Hàrem e Haràm

C’è un termine che spiega il Medio Oriente meglio di molti altri. Meglio di jihad, meglio di islam e meglio di burqa (che oltretutto è un abito afghano o pakistano). Un termine che in qualche modo è la cifra della differenza tra Oriente e Occidente: haràm.
Non è una parola a cui siamo del tutto estranei. In una sua declinazione, hàrem, la conosciamo fin dal tempo in cui abbiamo preso familiarità con le odalische o ci siamo misurati con la letteratura «esotica». Harem: il luogo della casa riservato alle donne. Per esteso: il recinto sacro della «privatezza», della «riservatezza», della «discrezione», il luogo proibito.
Hàrem e haràm – che provengono dalla stessa radice hrm – raccontano dunque, in modi leggermente diversi, della preminenza del proibito nelle culture mediorientali. E in questo senso segnano una netta frattura rispetto all’Occidente liberale, libertario e libertino. Laddove la nostra libertà è tendenzialmente senza limiti, quella «orientale» deve rispondere al principio che se qualcosa è haràm semplicemente non si può fare: certi territori appartengono al «sacro» e il «sacro» non si può violare. Così haràm diventa tutto ciò che oltraggia la discrezione, la privatezza, la riservatezza. Haràm è deridere le figure della religione a partire naturalmente da Maometto, haràm è assumere atteggiamenti socialmente o sessualmente riprovevoli, haràm è far uso di parolacce e haràm è deridere i più deboli.

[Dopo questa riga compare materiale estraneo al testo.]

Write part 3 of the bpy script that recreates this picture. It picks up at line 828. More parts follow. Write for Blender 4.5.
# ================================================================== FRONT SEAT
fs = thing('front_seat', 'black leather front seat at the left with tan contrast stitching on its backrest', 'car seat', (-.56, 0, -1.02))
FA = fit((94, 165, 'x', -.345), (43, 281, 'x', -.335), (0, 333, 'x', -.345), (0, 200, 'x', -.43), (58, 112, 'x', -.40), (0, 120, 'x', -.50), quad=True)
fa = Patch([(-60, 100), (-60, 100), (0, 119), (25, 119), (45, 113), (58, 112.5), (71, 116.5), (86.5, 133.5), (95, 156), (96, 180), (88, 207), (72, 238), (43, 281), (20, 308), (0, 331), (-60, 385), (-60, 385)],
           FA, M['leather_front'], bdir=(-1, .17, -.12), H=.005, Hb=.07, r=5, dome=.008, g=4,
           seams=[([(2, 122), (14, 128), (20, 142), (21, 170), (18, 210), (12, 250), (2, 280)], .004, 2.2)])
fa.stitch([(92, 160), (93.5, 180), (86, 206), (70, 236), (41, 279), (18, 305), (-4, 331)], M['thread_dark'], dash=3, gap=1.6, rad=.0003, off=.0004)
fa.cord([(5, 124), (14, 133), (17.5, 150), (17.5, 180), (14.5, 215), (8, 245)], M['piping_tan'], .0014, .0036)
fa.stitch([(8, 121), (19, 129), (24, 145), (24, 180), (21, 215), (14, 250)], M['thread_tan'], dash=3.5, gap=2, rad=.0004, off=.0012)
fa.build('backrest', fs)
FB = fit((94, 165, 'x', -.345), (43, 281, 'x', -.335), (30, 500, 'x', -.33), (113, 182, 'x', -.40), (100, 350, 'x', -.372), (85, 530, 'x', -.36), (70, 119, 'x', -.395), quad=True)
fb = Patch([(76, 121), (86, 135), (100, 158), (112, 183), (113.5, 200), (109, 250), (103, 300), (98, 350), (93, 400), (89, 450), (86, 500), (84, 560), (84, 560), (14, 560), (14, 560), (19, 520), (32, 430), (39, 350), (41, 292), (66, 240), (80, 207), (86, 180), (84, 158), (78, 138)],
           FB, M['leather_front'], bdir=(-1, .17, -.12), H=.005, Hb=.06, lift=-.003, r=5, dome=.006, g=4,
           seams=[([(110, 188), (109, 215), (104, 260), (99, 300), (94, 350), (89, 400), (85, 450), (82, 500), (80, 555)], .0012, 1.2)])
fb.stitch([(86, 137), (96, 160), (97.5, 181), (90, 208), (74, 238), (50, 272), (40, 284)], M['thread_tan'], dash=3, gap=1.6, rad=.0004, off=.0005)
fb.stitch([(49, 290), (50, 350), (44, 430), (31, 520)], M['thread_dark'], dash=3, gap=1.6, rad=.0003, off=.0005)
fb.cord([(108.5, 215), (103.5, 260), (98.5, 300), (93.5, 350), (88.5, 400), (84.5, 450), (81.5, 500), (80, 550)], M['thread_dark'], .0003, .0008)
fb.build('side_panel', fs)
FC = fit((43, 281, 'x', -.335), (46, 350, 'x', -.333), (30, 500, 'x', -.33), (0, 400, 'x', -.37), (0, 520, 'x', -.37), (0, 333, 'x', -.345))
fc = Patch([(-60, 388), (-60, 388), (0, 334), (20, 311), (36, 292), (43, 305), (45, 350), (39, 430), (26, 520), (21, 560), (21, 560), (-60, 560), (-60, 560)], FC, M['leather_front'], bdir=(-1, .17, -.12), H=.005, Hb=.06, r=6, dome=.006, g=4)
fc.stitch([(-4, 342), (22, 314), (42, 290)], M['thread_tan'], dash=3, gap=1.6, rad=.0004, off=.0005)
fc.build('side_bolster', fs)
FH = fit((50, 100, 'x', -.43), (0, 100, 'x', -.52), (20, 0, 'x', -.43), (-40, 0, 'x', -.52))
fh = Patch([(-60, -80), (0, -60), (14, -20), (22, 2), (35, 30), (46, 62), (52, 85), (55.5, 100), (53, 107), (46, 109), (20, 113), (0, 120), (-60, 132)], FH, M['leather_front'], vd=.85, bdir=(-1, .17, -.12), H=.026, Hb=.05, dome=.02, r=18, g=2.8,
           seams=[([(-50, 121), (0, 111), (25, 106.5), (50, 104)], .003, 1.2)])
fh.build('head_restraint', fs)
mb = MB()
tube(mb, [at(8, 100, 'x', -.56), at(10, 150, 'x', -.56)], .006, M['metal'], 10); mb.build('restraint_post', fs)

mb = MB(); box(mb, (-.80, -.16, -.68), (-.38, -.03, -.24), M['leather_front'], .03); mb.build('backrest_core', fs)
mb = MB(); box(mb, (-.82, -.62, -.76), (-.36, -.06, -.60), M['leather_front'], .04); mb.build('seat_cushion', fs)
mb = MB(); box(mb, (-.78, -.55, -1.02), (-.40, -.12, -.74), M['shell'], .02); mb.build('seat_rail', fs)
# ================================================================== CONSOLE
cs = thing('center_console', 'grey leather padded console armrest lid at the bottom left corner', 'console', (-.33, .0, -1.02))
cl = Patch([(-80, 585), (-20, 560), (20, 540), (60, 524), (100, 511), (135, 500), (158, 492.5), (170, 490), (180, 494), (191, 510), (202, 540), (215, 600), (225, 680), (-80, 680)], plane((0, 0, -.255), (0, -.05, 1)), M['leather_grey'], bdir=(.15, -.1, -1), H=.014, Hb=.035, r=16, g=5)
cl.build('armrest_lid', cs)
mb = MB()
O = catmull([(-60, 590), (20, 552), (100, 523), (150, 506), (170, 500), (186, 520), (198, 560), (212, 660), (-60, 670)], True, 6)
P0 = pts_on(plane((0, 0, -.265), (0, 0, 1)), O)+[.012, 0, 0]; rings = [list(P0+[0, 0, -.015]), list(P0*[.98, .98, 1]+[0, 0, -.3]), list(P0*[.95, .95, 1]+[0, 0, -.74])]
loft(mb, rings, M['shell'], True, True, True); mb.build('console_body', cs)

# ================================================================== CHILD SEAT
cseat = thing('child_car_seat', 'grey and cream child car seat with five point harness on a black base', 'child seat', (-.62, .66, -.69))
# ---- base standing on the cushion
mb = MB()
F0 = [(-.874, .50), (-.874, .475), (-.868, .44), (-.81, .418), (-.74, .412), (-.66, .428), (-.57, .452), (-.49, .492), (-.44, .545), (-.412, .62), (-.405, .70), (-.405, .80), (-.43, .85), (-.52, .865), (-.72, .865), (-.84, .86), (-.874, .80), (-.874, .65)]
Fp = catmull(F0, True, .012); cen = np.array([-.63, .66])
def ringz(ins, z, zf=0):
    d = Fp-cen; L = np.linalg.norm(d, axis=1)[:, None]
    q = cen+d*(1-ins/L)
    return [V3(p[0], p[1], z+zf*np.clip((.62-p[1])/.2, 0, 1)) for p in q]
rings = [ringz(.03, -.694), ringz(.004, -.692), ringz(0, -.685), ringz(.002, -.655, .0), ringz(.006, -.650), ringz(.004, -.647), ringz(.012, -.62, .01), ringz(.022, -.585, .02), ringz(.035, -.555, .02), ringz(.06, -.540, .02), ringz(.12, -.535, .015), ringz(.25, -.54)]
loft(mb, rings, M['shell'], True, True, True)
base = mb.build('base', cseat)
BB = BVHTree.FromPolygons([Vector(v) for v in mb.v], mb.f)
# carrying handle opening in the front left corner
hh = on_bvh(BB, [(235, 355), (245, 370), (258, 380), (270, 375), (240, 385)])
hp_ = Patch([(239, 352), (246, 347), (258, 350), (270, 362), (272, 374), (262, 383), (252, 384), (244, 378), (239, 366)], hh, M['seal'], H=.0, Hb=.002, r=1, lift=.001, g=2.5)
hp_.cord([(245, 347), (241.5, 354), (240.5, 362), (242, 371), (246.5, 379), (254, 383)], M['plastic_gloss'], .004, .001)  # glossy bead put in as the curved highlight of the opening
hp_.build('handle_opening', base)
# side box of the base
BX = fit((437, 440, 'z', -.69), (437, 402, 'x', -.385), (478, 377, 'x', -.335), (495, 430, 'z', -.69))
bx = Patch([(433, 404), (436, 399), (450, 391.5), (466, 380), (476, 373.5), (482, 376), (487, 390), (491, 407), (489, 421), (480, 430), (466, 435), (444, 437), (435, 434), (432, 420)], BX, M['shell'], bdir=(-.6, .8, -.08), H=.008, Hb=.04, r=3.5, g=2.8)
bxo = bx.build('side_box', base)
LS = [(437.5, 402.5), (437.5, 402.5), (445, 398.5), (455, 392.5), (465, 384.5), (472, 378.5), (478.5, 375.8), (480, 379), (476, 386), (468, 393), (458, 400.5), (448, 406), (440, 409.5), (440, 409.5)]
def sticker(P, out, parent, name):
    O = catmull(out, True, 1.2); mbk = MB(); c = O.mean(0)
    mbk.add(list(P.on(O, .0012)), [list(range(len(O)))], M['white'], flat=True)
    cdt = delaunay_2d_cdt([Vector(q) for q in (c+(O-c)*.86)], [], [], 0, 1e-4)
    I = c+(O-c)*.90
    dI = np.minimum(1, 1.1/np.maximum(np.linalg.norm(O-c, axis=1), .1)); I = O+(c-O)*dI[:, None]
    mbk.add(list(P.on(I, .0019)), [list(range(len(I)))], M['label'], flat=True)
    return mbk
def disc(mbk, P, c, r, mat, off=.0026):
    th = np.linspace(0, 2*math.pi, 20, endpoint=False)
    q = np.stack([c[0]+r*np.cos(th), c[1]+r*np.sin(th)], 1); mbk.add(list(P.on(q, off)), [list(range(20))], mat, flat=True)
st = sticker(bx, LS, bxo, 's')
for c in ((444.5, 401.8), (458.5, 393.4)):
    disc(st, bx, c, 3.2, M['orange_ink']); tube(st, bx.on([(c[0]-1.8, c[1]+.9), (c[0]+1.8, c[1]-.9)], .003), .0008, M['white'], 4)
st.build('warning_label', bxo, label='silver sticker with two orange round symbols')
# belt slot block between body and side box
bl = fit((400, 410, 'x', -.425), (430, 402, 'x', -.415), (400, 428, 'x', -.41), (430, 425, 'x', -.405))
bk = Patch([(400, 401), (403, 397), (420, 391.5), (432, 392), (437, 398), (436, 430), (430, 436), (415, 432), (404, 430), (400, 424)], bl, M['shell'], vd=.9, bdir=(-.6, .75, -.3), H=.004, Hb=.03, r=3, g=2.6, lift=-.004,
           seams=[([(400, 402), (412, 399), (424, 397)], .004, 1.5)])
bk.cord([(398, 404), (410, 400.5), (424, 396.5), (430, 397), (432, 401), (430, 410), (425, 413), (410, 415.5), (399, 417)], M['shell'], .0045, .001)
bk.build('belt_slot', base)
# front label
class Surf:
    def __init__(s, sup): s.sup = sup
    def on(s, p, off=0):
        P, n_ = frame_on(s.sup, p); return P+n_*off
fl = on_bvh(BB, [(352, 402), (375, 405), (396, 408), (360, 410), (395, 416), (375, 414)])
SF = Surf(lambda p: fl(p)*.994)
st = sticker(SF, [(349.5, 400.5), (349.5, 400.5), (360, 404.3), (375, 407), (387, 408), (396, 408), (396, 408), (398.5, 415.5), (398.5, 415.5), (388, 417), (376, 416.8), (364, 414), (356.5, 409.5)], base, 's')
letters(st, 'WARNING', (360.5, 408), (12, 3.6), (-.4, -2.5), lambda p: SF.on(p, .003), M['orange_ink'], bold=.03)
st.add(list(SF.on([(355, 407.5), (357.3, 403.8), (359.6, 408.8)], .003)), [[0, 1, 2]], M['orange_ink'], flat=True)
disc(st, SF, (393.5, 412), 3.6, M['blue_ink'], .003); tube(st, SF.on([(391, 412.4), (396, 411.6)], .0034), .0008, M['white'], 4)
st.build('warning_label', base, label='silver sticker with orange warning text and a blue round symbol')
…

Ma nella dilatazione sempre più ossessiva del termine – favorita, in tempi recenti, dall’influenza degli «islamisti» sui costumi generali – haràm diventa anche molto altro: indossare abiti succinti, mostrare atteggiamenti fin troppo disinvolti, usare violenza contro anziani e bambini, pretendere sforzi eccessivi da chi non può compierli e via dicendo. Insomma, haràm diventa non solo bere alcolici e nutrirsi di carne di maiale, ma qualsiasi cosa «non si dovrebbe fare».
Una forma di rispetto per i più indifesi, per le norme e i precetti più sacri, che si muove sul crinale tra moralità e moralismo. E che spesso, non sempre a torto, fa gridare l’Occidente al «fanatismo».
Ma questo è appunto il nodo della questione: come esistono sconfinamenti «occidentali» dalla libertà a forme raccapriccianti di libertinismo, così esistono sconfinamenti «orientali» dalla moralità al moralismo. E forse proprio qui si gioca la partita più interessante, lo snodo del dialogo fra civiltà: imparare che haràm non significa necessariamente «barbaro» e libertà non necessariamente «civiltà». Come sempre, dipende da quale significato vogliamo dare ai nostri rispettivi valori fondanti. Se haràm è girare per una donna in maglietta leggermente scollata d’estate e libertà è pornografia, forse Occidente e Oriente, nei loro estremismi, si assomigliano più di quanto vorrebbero.